Believe us: no amount of prying or tapping or swearing will force that motor out of the frame if the motor spacers are still tight. Your typical motor spacer threads into a boss on the frame and presses against the motor, and it has notches in it that require either a manufacturer's special tool or a well-placed screwdriver to loosen. Here is what the motor spacers look like on the R6.

At this point you can suspend the front of the bike using a come-along and a couple of soft ties wrapped around the frame in such a way that leaves the triple clamps free. This allows you to bring the bike into a fully upright position so it's easier to drop the motor out. You could do this with a rearstand as well but we do it with the come-along since the next thing to come off the bike is the front end. Once you have the bike suspended you can remove the sidestand. Then, remove the motor mounts. We unbolted the front motor mounts first and then removed the long rear bolts. You want to have either some additional hands to help you lower the motor down or something under the motor like a jack to support it as you drop it from the frame.

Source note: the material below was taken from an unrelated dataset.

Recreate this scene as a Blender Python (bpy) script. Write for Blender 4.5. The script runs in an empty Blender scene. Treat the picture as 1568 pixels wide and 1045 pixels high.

With the motor out, you can remove any superfluous hoses and anything else it doesn't need to go to the engine builder, and pack it nicely into its 2’ X 2’ plywood crate for shipping.

Since you're in the shipping mood, you'll next want to remove the forks, which is easy with the front end already suspended. Unbolt and remove the brake calipers, loosen the necessary pinch bolts, remove the axle, and then remove the front wheel. Remove the throttle sleeve, left grip, clutch perch, switch housings, and brake master cylinder from the stock clip-ons, and then remove the clip-ons and the brake system. Then you can loosen the lower triple clamp pinch bolts, and then the upper triple clamp pinch bolts, and slide the forks out of the triple clamps.

You should end up with something like this, a far cry from that gorgeous streetbike of a few hours ago. It is perfectly normal to feel a little regretful and nervous at this point.